Pressure mounts on Pellegrini as West Ham wilt at home to Newcastle

Newcastle roared into a three-goal lead and then held off a late comeback to beat West Ham 3-2 at the London Stadium.

Goals from Ciaran Clark, Federico Fernandez and Jonjo Shelvey fired the Magpies to their second away victory of the season and hauled them away from the drop zone.

They were assisted by a comically inept display from Manuel Pellegrini’s expensively-assembled side, who were booed off at half-time and by those fans who had bothered to stay until the end.

Late goals from Fabian Balbuena and Robert Snodgrass gave the scoreline a flattering look that West Ham did not deserve.

Before this Newcastle had not scored more than one goal in a match this season. Fernandez had never scored a goal for the Magpies. Yet West Ham simply laid out the welcome mat.

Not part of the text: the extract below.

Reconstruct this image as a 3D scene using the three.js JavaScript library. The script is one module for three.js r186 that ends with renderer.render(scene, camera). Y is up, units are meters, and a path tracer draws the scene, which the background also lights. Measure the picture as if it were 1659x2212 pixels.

Newcastle were always going to sit deep and hit the hosts on the break, but it seems nobody told West Ham.

At 34 Pablo Zabaleta was chosen at right-back to marshal livewire winger Allan Saint-Maximin, who gave him a predictably torrid afternoon.

The only surprise was that the Argentinian emerged for the second half, but he was far from the sole culprit.

Pellegrini admitted before the match that the team were missing the presence of their first-choice goalkeeper Lukasz Fabianski. They certainly missed him when Shelvey’s free-kick slipped past the painfully slow dive of stand-in Roberto.

The debacle began in the 16th minute from a Newcastle counter-attack, Issa Diop forced to foul Miguel Almiron as the speedy Paraguayan threatened to burst into the area.

Diop earned a booking but worse was to come for the hosts when Shelvey whipped in the free-kick.

Joelinton rose highest at the far post to head the ball back across goal and Clark nipped in front of Aaron Cresswell to nod home.

If that was poor defending, West Ham outdid themselves six minutes later when a short corner found Jetro Willems, who lobbed a hopeful ball into the box.

Fernandez, eight yards out yet faced with neither Roberto or any semblance of a defence, could not believe his luck as he tucked away a simple header.

It could have been five by half-time with West Ham being run ragged.

Saint-Maximin charged clear from the halfway line but his finish was too close to Roberto, before the French wideman tip-toed into the Hammers area again but opted to pass to Almiron rather than shoot.

Moments later Shelvey’s curler from the edge of the box hit the crossbar.

Pellegrini hauled off Mark Noble and Andriy Yarmolenko at the break, sending on Manuel Lanzini and Albian Ajeti.

It made no immediate difference. Newcastle had the ball in the net moments after the restart, but DeAndre Yedlin was offside.

It was only putting off the inevitable, with Shelvey nestling his 51st-minute free-kick into the back of Roberto’s net.

West Ham did muster a comeback of sorts, Balbuena scrambling in from a corner and, as the match entered stoppage time, Snodgrass volleying in a second.

But it is now six matches without a win for the Hammers and, unless he can arrest the slide quickly, questions will start to be asked over Pellegrini’s position.